Sen. Paul: Gen. Milley's calls to China could have sparked 'accidental nuclear war,' wants polygraph
A Milley spokesperson has confirmed the calls and said Defense Department knew about them
Republican Sen. Rand Paul said Wednesday that Joint Chiefs of Staff Chairman Gen. Mark Milley "could have started an accidental nuclear war" if he indeed made unauthorized phone calls to China in the final weeks of the Trump presidency to assure Beijing that the U.S. would not attack the country.
The assertion that Milley made two such calls is reportedly included in an upcoming book titled "Peril" by Washington Post reporters Bob Woodward and Robert Costa.

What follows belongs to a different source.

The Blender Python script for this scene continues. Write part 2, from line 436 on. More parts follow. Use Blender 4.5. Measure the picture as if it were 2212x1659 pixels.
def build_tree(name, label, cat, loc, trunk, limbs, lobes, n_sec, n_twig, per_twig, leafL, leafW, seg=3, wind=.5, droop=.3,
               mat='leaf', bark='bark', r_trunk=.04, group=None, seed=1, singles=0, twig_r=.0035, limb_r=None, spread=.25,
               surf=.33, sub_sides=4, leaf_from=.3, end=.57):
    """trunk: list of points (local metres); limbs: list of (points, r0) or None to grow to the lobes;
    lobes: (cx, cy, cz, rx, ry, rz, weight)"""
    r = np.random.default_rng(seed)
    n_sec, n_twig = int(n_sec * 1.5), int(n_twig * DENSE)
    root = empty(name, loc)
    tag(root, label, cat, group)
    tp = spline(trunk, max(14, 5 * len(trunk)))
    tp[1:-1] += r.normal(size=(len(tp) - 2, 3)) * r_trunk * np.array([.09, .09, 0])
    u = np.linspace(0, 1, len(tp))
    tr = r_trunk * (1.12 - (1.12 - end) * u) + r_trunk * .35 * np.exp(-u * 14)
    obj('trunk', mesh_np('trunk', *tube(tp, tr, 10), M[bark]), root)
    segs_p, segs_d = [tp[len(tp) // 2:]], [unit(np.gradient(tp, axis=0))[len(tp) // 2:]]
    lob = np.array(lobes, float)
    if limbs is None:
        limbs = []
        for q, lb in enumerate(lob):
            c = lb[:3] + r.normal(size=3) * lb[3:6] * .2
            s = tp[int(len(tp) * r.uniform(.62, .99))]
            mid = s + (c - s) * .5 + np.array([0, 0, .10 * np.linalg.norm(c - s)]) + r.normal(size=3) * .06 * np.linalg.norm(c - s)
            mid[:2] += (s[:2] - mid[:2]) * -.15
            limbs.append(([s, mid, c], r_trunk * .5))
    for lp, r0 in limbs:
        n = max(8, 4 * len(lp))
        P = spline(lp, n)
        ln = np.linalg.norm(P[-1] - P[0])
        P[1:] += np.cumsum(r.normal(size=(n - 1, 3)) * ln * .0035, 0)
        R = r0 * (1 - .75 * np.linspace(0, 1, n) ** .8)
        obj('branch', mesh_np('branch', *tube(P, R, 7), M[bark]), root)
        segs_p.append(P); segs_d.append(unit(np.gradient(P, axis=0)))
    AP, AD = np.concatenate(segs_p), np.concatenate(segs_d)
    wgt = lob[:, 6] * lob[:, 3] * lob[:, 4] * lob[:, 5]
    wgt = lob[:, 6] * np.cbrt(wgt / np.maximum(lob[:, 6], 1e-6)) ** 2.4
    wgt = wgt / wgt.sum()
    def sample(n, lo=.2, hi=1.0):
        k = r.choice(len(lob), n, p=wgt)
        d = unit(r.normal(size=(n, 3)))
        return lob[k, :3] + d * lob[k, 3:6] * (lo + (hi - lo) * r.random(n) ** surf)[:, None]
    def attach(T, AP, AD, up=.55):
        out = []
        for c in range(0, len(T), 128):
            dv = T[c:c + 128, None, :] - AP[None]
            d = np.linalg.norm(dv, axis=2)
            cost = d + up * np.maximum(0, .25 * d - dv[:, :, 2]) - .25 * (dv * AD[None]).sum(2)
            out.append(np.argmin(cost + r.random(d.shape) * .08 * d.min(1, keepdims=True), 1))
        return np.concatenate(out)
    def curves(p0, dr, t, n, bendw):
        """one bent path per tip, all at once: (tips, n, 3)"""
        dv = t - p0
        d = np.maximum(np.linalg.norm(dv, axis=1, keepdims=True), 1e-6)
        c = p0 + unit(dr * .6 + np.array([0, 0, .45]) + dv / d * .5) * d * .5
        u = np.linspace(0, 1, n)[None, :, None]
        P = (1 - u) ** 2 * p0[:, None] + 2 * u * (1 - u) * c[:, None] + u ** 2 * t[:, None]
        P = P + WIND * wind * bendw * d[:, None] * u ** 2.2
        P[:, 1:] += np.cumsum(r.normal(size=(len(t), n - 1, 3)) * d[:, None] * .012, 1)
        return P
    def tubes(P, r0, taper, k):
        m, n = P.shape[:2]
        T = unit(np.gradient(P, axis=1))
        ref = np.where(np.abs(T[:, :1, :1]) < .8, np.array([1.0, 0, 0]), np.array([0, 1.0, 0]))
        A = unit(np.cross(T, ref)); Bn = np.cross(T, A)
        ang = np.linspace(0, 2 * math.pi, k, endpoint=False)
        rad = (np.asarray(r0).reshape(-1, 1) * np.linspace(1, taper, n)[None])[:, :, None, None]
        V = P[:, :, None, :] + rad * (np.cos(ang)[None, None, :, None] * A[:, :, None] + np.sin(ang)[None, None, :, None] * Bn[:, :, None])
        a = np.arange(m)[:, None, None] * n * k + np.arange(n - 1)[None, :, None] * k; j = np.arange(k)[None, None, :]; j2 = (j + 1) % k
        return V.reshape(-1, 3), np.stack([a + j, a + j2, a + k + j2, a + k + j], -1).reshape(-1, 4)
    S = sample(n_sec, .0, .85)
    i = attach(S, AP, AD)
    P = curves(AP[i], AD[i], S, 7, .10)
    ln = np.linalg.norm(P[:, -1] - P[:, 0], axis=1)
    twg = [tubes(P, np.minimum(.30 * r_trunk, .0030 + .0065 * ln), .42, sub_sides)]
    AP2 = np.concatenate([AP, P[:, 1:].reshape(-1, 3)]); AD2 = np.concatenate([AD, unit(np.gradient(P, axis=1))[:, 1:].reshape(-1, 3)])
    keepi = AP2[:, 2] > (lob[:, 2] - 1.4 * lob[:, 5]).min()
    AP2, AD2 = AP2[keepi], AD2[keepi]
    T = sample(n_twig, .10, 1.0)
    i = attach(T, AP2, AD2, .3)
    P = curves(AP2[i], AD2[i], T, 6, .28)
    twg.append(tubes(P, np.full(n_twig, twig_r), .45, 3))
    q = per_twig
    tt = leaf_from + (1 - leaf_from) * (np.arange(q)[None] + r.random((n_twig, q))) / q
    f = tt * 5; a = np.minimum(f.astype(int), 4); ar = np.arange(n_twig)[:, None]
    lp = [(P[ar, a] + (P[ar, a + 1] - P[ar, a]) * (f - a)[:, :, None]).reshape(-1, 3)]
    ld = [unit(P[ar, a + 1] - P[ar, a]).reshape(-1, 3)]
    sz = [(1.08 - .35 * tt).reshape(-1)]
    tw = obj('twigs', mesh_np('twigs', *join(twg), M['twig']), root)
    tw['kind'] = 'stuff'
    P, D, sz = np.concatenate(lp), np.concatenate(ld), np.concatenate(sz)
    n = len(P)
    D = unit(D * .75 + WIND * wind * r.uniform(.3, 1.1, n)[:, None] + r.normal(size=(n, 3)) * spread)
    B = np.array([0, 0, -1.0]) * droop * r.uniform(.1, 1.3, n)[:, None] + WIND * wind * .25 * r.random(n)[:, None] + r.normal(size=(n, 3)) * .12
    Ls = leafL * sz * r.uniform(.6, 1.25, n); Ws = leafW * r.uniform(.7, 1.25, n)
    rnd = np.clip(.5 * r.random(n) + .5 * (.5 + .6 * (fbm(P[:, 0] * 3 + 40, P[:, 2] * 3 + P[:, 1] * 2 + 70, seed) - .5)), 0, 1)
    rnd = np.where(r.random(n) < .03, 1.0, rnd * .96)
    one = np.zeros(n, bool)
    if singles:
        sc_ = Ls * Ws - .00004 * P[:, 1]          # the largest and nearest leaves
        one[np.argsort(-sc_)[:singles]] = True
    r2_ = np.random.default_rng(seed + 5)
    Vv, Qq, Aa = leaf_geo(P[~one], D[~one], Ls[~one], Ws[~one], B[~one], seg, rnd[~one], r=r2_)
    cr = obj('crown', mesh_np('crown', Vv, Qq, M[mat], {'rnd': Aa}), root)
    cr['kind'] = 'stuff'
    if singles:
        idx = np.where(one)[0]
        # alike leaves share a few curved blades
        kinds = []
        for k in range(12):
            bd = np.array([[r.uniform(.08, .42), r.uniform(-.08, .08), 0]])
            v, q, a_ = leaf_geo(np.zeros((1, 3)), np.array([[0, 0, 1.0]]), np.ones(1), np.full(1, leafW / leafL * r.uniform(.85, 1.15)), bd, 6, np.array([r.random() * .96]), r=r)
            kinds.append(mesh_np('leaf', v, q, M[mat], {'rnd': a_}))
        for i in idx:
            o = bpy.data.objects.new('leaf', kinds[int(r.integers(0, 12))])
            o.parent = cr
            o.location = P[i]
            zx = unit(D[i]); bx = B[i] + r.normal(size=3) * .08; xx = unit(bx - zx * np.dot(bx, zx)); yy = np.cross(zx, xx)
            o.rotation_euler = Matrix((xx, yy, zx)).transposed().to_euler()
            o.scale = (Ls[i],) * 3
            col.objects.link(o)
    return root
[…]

Milley, as President Trump's top military adviser, made several authorized calls between the time Trump was losing reelection in 2020 and after the Jan. 6 Capitol riot, amid his reported concerns that the world was on edge over both matters and that Trump was in an unstable emotional state.
"If I were president, I would sit him down immediately and have him take a polygraph test and ask him, 'What did you say to the Chinese?'" Paul, a Kentucky lawmaker, said on the John Solomon Reports podcast.
"Did you indicate that the president was liable to attack them and that you would try to prevent that? If that is true, that could have started an accidental nuclear war."
Milley spokesperson Col. Dave Butler on Wednesday confirmed the calls and said those with the Chinese and others in October 2020 and January were "in keeping with these duties and responsibilities conveying reassurance in order to maintain strategic stability," according to CNBC.
Bultler also said Milley's calls were coordinated with the rest of the Defense Department and other relevant agencies.
Milley did not tell Trump about the calls.
Woodward and Costa say in their forthcoming book Milley learned in October of last year that the Chinese had become concerned that Trump would preemptively attack China because he was losing reelection and his rhetoric against China was growing increasingly hostile.
Milley again called his Chinese counterpart on Jan. 8, two days after the attack on the U.S. Capitol, to again reassure him that the U.S. government was stable (amid his reported concerns Trump had become increasingly unstable) and no immediate threat to China, CNBC also reports.
"We could have a nuclear war over a mistake because the general is going outside the line of command to insinuate something that nobody believes to be true, but actually could have started a war," he said. "So really, instead of actually calming tensions, he could have actually started an accidental war."